What the task requires >>
From the listing, collect all lines containing the word "that".

Material >>
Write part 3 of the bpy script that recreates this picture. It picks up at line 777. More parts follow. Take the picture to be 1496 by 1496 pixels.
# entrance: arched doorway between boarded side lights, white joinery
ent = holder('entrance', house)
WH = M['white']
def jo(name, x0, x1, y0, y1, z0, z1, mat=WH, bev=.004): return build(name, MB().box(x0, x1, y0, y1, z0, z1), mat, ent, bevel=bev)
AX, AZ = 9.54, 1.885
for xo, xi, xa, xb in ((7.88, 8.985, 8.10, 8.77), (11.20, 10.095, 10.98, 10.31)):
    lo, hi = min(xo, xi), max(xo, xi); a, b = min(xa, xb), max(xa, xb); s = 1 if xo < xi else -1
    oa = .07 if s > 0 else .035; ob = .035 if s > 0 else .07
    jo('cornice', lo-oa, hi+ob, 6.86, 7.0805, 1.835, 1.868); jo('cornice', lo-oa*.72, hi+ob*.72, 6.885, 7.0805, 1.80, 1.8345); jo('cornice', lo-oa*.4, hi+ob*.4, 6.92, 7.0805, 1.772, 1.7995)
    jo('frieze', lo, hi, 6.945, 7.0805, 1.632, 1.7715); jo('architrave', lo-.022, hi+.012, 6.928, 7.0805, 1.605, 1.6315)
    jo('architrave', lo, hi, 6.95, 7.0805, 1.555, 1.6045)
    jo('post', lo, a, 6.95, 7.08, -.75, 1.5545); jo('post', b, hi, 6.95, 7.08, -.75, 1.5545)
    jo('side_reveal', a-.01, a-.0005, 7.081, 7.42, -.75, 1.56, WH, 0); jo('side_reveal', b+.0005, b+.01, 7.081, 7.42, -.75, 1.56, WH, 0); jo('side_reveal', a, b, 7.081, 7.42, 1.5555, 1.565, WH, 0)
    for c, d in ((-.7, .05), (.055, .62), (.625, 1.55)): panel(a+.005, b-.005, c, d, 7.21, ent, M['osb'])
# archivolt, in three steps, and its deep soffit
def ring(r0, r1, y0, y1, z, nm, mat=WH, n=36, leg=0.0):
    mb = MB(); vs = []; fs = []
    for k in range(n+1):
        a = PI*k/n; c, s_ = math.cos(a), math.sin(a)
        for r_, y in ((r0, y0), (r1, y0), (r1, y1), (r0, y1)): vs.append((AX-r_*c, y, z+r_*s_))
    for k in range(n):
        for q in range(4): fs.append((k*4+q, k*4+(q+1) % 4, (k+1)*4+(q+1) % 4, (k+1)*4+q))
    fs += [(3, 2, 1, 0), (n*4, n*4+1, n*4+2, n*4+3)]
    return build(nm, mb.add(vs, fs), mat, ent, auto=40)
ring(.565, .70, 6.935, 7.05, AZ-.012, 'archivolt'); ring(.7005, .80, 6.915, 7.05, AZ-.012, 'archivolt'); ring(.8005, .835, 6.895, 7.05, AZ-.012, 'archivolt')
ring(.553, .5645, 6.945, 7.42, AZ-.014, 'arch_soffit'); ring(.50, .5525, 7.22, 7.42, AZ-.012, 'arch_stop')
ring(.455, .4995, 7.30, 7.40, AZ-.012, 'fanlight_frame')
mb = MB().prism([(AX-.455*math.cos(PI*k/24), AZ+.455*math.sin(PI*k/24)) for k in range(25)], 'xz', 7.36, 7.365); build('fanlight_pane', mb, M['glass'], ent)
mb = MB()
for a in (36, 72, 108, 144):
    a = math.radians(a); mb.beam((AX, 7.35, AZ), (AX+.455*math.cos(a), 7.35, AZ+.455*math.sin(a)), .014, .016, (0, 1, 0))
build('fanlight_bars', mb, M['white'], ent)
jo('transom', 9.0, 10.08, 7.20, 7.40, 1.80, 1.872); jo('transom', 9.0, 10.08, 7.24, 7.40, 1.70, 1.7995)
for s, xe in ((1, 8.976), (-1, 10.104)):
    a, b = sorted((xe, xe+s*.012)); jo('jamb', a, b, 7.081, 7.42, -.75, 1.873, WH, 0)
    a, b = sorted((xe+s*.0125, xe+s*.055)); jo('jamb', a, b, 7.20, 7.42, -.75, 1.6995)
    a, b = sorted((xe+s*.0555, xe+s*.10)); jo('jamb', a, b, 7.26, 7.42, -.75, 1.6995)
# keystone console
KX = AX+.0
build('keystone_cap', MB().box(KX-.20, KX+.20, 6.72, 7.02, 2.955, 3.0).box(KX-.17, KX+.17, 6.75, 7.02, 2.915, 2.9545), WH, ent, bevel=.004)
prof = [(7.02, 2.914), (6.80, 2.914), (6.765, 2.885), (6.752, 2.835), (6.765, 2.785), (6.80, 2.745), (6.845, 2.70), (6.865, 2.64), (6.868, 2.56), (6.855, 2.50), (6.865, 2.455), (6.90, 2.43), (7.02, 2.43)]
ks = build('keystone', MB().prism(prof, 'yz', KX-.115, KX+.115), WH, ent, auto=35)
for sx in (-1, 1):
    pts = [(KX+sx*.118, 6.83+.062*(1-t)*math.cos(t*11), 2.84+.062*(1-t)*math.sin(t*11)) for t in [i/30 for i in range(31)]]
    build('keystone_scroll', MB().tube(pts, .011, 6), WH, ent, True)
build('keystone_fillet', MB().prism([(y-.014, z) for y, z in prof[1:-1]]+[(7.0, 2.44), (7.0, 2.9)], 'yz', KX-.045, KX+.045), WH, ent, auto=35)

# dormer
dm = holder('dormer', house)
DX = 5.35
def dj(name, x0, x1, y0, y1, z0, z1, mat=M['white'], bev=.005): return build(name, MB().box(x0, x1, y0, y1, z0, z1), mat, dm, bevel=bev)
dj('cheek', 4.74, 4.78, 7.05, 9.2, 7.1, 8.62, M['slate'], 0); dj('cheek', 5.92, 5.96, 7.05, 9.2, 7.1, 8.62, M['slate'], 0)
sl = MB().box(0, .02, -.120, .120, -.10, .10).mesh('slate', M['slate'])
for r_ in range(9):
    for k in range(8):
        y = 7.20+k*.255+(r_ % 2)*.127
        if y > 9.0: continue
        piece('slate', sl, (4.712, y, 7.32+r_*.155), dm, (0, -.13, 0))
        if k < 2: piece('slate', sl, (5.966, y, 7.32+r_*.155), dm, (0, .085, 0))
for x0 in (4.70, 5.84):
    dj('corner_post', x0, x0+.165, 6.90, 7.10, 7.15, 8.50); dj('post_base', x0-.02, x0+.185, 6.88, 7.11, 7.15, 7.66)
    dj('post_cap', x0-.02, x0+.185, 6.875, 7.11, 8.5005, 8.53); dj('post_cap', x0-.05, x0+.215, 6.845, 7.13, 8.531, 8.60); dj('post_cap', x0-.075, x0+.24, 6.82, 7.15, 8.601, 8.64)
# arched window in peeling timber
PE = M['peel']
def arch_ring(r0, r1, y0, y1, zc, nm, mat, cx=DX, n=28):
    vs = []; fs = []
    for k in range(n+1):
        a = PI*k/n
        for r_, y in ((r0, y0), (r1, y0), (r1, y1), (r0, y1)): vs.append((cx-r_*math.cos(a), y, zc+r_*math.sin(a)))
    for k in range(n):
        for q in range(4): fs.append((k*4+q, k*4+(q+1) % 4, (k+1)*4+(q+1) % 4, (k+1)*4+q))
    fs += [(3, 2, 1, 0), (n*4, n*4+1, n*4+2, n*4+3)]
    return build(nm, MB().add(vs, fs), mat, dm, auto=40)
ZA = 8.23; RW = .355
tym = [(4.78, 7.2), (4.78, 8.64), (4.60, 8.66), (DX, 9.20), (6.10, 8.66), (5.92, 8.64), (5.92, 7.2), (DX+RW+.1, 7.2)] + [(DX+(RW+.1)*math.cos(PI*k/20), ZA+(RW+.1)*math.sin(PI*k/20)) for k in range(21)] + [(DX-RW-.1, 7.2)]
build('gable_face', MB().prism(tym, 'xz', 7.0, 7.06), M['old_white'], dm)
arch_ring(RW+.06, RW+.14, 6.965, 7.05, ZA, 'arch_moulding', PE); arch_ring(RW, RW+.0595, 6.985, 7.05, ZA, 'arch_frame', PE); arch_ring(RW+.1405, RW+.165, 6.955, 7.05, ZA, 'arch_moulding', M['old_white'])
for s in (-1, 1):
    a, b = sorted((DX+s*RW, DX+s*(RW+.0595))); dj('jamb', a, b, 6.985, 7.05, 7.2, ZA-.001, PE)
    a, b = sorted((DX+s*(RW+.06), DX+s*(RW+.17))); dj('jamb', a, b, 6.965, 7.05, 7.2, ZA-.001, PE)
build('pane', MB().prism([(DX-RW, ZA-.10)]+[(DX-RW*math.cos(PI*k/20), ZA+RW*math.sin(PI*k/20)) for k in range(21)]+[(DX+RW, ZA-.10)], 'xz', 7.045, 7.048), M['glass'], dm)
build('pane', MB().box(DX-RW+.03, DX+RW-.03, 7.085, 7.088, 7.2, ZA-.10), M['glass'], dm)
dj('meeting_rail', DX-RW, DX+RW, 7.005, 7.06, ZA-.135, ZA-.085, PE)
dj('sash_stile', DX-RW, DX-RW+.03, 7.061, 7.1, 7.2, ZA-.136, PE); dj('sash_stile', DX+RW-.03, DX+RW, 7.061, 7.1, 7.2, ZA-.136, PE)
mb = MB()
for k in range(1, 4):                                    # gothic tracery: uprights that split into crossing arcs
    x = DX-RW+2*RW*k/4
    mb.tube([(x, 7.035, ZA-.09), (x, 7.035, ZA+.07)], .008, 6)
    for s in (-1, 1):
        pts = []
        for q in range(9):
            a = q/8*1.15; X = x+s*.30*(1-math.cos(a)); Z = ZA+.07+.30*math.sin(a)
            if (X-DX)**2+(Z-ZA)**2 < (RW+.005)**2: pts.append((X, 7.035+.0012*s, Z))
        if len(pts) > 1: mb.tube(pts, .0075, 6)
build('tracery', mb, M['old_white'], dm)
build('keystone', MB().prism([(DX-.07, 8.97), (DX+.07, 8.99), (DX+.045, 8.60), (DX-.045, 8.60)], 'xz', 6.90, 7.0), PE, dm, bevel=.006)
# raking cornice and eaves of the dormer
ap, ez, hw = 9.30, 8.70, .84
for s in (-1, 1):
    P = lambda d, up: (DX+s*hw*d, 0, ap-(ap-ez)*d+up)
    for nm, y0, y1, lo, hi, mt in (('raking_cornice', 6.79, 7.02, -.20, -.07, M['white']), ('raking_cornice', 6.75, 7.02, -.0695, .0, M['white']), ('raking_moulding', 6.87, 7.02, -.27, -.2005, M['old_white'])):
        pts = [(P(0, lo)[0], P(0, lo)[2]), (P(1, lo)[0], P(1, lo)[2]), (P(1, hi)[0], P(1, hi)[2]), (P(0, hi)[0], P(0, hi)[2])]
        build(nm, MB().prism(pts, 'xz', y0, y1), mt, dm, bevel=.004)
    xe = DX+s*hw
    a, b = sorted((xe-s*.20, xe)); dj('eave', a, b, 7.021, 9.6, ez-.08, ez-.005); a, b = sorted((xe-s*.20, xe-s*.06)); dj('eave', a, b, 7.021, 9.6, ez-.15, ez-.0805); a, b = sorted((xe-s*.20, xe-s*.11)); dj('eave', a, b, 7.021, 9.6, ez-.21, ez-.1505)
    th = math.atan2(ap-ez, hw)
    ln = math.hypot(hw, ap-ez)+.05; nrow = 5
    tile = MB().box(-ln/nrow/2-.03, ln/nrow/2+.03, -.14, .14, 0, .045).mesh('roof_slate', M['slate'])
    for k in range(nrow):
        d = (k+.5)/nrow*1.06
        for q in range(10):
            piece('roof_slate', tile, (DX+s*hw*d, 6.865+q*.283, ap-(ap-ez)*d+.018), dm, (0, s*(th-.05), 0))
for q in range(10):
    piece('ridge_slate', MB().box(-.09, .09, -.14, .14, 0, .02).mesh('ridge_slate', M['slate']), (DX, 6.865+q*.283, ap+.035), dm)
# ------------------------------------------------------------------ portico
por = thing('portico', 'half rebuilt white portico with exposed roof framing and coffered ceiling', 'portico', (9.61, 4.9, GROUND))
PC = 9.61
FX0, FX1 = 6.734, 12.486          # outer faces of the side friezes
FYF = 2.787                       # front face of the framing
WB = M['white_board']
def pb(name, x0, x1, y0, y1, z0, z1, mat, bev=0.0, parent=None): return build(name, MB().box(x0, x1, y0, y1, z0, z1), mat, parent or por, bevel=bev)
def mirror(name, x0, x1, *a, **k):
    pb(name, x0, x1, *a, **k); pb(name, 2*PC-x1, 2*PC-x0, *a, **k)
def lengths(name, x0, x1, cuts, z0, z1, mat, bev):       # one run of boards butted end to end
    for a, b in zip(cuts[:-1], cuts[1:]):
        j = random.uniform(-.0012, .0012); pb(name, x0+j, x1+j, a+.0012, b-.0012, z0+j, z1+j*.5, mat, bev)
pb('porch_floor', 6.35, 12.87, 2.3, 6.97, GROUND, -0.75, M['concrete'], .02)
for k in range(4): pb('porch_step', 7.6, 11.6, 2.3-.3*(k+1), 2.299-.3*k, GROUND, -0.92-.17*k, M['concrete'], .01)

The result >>
Write part 3 of the bpy script that recreates this picture. It picks up at line 777. More parts follow. Take the picture to be 1496 by 1496 pixels.
for k in range(1, 4):                                    # gothic tracery: uprights that split into crossing arcs